Week 5 – Down and dirty with data

This week, we continued with the project we’d been working on last week. As I mentioned in last week’s post, we’d been split up into two team – the data team and the front end team. Though we worked together last week, we spent this week mostly by ourselves, finishing the tasks we were given by Chip. The two of us on the data team, Quinn and I, worked together to create a stable database which the front end team could then use to create the quiz that the users would then take.

We started off by using the POJOs from last week and creating a library which we could call to parse them. We wrote a parser class for each POJO we had created, which we could then use to parse the data we were receiving from the POJOs so that the file would return the data in a specific file format.

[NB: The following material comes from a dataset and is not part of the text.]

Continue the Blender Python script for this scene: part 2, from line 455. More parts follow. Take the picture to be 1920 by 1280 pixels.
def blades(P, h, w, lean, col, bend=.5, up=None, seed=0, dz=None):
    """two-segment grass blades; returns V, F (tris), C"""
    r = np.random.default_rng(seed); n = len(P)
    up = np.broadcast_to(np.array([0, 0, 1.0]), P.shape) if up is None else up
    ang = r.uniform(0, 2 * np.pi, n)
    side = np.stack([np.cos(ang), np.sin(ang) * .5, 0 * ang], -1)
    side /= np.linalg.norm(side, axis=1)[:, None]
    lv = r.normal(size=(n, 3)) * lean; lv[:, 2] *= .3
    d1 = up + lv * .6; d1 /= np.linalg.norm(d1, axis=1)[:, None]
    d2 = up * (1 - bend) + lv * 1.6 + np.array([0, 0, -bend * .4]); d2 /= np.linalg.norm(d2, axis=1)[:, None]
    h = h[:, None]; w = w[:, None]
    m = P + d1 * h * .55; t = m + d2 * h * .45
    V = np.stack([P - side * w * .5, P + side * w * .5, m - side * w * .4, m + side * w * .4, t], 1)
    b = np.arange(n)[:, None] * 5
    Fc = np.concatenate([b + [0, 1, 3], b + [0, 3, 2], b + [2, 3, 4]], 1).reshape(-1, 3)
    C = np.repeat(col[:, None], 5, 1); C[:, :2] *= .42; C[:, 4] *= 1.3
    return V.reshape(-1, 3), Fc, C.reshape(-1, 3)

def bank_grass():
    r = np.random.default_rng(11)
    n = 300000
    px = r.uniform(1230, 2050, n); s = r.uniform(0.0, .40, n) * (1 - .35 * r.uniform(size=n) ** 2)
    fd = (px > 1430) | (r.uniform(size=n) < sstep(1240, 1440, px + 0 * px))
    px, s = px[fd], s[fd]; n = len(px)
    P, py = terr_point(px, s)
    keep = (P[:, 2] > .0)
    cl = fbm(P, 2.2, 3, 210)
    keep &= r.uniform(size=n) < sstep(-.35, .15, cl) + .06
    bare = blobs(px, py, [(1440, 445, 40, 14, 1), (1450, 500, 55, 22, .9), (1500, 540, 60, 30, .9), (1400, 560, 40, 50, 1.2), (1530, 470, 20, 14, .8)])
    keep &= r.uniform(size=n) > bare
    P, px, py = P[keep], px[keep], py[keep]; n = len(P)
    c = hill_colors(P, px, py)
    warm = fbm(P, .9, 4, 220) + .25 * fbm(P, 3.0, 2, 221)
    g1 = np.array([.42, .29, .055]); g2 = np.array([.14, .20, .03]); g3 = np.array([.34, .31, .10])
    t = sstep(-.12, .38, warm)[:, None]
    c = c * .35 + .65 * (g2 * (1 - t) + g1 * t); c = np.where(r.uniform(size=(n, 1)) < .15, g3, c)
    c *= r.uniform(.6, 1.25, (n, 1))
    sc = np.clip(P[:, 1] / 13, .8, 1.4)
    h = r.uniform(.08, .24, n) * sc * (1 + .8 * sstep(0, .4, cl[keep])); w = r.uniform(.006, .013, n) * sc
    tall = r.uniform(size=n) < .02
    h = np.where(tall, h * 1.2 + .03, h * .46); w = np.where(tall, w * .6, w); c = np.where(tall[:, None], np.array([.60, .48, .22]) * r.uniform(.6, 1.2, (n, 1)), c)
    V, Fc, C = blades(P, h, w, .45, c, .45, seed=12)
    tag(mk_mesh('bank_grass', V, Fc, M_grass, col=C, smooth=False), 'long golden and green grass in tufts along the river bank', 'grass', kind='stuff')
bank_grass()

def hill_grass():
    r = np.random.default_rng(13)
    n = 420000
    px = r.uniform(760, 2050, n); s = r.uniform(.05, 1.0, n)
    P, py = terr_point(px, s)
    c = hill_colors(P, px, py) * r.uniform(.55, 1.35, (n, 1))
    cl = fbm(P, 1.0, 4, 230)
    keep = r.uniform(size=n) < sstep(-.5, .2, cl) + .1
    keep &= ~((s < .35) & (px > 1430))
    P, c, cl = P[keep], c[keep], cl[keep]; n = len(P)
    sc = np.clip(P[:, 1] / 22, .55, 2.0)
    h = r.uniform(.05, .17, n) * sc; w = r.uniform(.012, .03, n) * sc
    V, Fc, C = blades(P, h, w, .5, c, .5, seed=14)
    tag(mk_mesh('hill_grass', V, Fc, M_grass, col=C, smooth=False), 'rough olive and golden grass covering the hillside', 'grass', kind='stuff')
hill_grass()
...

To proceed, we needed to have our program be able to read the data from where it was stored, which is the database. Since a lot of the data we would be using was in the process of being ported to the AWS cloud, we decided to use DynamoDB as our database, which is Amazon’s default NoSQL database. One performance benefit we can get from DynamoDB is that while SQL databases are strongly consistent, DynamoDB is eventually consistent, which leads to high performance benefits when transferring large amounts of data, as the system does not have to keep track of all the data in the system all the time while needing to modify it immediately.

Once we had become familiar with DynamoDB, we spent a day or two writing more parsers for different output datatypes, and implemented a system by which the users – who, in this case, are the exam designers – could choose which files they wanted to be displayed and how.

We then finished off the week by writing programs that could convert the data we already had in text files into the data format that we needed, as well as an interface that could directly ask the user for the data and write it into the system. This, for me, was the most fun part of the week, as we had previously only known how to write the data directly to the database without using any programs, but through this we were able to change what was in the database and keep expanding it so that we could have our entire question bank in the database without having to go through the trouble of writing it all straight to the database.

This week was definitely the hardest in terms of work we had to do, but it was also one of the most fun weeks, as seeing the project slowly come up in front of my eyes is a wonderful feeling, and I’m excited to see where we can take this project!